Roshni Thakor deixou a escola para extrair sal no sufocante deserto indiano atingido por ondas de calor, um exaustivo negócio praticado por seus ancestrais há séculos, mas agora ameaçado por mudanças climáticas fora de controle.

Durante oito meses a cada ano, os trabalhadores labutam em um calor escaldante para bombear água salgada de poços construídos à mão em um rincão do estado de Gujarat.

Uma tonelada de sal é negociada por 300 rúpias (4 dólares), mas a chuva imprevisível, o aumento das temperaturas e as frequentes tempestades de poeira reduziram drasticamente os rendimentos e dificultaram o sustento de Thakor e sua família.

“Está ficando cada vez mais quente aqui. Meus olhos ardem e muitas vezes me sinto tonta e enjoada”, contou a jovem de 20 anos à AFP, enquanto sua mãe preparava um chá em um fogão a lenha.

As mudanças imprevisíveis de temperatura causaram muitas perdas para sua família, mas seu pai Raju diz que deve continuar tentando ganhar a vida com suas quatro salinas.
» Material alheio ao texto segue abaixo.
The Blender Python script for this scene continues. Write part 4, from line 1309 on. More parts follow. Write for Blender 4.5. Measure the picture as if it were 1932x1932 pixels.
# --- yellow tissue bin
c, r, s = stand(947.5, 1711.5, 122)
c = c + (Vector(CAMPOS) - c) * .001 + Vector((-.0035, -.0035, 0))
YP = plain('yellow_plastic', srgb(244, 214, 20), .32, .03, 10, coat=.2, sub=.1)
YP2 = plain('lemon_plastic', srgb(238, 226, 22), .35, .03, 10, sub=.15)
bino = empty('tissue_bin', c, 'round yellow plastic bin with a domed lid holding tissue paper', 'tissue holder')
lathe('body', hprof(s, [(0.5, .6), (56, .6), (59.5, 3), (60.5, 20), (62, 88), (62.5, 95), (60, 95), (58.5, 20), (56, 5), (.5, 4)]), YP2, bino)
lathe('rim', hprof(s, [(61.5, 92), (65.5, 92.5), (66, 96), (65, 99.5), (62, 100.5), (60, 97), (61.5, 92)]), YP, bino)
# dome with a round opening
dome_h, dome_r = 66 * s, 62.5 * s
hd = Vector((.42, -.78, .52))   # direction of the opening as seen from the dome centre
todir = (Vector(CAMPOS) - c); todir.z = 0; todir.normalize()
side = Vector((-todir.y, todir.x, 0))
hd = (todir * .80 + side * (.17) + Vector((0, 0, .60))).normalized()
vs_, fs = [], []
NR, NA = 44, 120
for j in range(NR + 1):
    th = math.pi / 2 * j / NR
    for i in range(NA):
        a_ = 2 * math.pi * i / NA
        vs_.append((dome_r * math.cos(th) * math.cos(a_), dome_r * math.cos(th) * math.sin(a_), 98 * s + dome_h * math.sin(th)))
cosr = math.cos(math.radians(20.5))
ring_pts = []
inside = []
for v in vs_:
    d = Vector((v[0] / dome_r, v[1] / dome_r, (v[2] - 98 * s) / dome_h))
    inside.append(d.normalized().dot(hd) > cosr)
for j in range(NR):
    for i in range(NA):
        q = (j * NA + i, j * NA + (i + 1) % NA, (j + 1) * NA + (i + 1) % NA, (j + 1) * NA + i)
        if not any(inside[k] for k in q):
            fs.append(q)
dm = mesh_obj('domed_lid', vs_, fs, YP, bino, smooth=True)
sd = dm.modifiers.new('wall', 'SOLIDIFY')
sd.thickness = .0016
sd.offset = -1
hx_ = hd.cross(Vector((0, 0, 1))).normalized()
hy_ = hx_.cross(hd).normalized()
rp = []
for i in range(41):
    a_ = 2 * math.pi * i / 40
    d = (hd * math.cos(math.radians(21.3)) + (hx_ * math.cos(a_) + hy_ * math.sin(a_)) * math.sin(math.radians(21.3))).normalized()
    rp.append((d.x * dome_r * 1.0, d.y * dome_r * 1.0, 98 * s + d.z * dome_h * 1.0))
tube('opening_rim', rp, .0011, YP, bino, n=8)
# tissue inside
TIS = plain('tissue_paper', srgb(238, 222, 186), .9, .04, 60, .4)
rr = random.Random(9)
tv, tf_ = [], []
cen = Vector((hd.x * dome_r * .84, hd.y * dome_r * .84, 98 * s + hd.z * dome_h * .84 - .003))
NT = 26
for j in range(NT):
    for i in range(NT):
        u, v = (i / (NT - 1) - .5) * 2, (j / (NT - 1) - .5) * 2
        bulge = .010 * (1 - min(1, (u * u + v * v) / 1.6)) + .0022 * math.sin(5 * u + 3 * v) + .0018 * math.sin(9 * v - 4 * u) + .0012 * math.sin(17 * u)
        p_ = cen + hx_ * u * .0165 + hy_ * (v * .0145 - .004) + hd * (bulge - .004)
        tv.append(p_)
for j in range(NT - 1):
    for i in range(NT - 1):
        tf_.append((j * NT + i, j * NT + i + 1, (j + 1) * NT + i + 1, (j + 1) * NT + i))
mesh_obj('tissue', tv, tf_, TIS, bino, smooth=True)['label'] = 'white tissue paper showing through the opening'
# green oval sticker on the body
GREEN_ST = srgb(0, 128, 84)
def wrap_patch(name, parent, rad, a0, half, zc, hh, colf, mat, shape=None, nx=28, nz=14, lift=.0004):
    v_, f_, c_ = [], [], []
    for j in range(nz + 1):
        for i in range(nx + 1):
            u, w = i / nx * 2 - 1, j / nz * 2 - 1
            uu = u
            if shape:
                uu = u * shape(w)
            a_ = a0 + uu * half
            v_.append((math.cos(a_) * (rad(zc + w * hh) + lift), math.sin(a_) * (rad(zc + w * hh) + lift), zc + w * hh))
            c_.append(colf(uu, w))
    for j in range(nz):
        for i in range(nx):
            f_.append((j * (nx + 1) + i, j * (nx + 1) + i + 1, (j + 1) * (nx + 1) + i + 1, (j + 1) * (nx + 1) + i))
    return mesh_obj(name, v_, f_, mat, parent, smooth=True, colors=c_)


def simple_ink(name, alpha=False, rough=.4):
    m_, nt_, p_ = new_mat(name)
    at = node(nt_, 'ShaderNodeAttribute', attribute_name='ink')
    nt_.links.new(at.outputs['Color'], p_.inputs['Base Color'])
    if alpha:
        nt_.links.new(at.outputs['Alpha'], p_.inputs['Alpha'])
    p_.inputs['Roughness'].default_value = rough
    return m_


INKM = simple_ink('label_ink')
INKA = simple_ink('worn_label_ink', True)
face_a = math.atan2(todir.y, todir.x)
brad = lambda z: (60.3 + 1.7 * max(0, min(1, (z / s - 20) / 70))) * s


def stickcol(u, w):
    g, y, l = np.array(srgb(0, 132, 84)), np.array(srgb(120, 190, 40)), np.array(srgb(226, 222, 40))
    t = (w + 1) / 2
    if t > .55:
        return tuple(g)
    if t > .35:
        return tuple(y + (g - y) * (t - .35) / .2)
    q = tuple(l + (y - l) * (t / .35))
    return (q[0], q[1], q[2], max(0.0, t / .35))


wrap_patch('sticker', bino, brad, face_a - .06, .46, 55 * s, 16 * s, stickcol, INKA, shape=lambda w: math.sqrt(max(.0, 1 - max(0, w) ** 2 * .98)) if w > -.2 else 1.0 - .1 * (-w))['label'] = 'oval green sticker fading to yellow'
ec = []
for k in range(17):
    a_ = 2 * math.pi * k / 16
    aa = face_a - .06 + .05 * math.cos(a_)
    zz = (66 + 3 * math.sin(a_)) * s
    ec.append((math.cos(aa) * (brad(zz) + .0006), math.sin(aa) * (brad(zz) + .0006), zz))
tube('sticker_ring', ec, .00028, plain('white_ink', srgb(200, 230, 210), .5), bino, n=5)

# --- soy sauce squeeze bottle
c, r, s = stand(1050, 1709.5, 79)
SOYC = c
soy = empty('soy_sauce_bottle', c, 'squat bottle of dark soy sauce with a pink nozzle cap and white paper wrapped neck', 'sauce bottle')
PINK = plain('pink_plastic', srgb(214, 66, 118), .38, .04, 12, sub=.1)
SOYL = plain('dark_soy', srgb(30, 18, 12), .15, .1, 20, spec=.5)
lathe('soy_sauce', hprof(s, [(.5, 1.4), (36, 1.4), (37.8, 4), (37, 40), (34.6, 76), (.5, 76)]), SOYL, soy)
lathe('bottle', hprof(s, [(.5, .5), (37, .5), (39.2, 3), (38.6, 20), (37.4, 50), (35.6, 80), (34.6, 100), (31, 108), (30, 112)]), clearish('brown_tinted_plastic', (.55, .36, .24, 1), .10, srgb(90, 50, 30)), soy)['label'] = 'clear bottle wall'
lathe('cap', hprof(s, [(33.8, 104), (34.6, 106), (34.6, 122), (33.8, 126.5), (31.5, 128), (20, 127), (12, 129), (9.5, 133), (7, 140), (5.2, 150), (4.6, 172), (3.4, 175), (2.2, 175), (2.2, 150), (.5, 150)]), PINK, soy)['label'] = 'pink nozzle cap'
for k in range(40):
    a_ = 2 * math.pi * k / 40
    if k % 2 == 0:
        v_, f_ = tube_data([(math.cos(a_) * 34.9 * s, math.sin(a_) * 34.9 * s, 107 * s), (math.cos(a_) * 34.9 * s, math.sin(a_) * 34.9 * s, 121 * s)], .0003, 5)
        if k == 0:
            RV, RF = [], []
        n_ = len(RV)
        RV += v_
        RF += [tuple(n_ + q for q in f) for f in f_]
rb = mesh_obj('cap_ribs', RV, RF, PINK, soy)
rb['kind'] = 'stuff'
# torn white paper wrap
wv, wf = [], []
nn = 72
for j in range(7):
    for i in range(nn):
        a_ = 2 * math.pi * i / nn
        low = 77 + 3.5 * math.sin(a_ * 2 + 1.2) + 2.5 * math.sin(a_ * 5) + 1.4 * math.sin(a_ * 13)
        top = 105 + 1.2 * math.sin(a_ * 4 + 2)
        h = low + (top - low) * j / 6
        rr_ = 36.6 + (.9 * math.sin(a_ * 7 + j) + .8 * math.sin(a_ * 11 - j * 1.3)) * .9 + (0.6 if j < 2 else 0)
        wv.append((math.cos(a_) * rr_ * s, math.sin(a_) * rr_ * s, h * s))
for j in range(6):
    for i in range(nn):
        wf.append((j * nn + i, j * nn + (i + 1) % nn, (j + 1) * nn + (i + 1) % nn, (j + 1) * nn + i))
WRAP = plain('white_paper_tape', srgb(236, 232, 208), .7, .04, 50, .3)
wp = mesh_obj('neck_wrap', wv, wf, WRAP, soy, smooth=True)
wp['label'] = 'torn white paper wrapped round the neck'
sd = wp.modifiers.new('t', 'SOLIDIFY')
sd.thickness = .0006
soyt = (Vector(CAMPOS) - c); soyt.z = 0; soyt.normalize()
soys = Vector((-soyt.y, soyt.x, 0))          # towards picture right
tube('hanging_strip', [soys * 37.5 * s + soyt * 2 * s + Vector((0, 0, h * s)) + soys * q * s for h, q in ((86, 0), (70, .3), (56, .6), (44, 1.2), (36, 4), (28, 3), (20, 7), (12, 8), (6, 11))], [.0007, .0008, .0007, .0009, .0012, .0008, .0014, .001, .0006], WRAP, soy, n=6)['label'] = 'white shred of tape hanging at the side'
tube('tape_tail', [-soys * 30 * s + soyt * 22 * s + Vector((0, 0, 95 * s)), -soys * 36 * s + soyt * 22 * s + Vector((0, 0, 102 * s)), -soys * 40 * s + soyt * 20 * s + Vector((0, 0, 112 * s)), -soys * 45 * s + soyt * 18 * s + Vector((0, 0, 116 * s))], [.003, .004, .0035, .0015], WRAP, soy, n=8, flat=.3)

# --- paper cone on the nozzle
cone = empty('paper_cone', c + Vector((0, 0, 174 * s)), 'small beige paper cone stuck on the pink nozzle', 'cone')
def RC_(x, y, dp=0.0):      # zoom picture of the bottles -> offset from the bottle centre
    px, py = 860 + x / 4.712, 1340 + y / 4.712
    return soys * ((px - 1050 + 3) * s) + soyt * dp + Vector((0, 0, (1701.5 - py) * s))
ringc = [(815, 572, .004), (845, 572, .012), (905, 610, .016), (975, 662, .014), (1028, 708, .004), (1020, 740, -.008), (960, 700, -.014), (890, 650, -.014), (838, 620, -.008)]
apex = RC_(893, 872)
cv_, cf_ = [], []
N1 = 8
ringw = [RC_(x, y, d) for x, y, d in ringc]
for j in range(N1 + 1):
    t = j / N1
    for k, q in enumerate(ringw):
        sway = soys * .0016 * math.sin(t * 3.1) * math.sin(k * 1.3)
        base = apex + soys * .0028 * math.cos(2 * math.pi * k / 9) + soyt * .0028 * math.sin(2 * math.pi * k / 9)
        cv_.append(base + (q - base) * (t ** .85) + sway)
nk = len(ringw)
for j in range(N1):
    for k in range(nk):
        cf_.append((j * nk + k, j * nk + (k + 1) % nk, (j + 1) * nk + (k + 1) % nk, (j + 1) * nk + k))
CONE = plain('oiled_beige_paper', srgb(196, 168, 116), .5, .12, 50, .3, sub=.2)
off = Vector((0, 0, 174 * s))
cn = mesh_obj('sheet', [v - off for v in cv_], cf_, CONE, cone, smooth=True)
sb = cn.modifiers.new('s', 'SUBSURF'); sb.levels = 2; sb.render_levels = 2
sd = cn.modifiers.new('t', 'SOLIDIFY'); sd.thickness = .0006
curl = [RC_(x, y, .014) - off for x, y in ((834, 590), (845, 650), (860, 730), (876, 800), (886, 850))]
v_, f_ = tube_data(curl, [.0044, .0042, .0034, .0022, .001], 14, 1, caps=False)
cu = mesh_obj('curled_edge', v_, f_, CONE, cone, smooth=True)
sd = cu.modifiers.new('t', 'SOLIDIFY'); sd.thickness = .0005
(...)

“Não tenho escolha a não ser continuar trabalhando aqui, pois não tenho terra para plantar. Não tenho outra fonte de renda”, afirma Raju.

A Índia é o maior produtor de sal do mundo e cerca de três quartos de sua produção vêm de Gujarat.

A família Thakor é uma das dezenas de milhares de famílias “Agariyas”, ou produtoras de sal, que passam a maior parte do ano vivendo e trabalhando no árido deserto do Thar.

Eles cavam poços de 15 metros de profundidade com pás e suas próprias mãos e então usam bombas a diesel para direcionar a água para uma cavidade retangular, onde ela evapora deixando os cristais de sal.

O trabalho é tedioso e cansativo. Eles preparam as cavidades pressionando a salmoura com os pés para evitar que a água volte para o solo, o que os torna vulneráveis a dolorosas infecções nos pés.

– “Começar tudo de novo” –

O calor desempenha um papel fundamental no processo, já que 24 graus Celsius é a temperatura ideal para a formação de cristais de sal, explica Raju.

Porém, as mudanças climáticas estão dificultando o trabalho e a extração, e atrasando o início da temporada. Além disso, as ondas de calor são insuportáveis para quem trabalha nas terras desérticas.

O desmatamento e a falta de programação do desenvolvimento já transformaram a temporada das monções, e um relatório recente do governo indiano alertou que as mudanças climáticas tornam as chuvas imprevisíveis e mais intensas.

“A produção de sal requer tempo seco e se chover de repente, todos os nossos esforços vão por água abaixo”, diz Raju Thakor. “O sal se dissolve e é preciso começar tudo de novo.”

O relatório do governo adverte que a Índia enfrentará um aumento médio de temperatura de 4,4 graus até o final do século.

Segundo Dhvanit Pandya, que dirige uma organização de trabalhadores do sal, a temperatura subiu drasticamente no deserto do Thar na última década, com recordes de 54 graus durante o dia.

As tempestades de poeira também estão aumentando com frequência, contaminando as salinas e fazendo com que os preços caiam.

“Os comerciantes cortam o preço pela metade se o sal não for de boa qualidade”, diz Pandya.

Pandya acredita que aqueles que trabalham nesse setor estão perdendo um quarto de suas safras a cada ano por causa das mudanças drásticas de temperatura, levando muitas famílias à pobreza.

– “Mal conseguimos chegar ao fim do mês” –

Os Agariyas dizem que seus ancestrais coletam sal na região há mais de 500 anos.

Suas casas no deserto de Gujarati, longe dos centros urbanos, não têm eletricidade. A água doce é escassa e as crianças da comunidade passam a maior parte do tempo fora da escola.

Uma década atrás, uma iniciativa governamental ajudou os produtores de sal a substituir suas bombas a diesel por motores solares para tentar reduzir seus custos de produção.

Muito unida, a comunidade do deserto se comunica através de distâncias onde suas vozes não chegam, usando espelhos que refletem a luz do sol em cabanas distantes.

Muitos afirmam que não querem deixar seus negócios, mas reconhecem que o trabalho está ficando cada vez mais difícil com as mudanças climáticas.

Tejal Makwana disse à AFP que costumava economizar 700 dólares toda temporada, o suficiente para sustentar sua família pelo resto do ano. “Mas agora mal conseguimos chegar ao fim do mês”, acrescentou.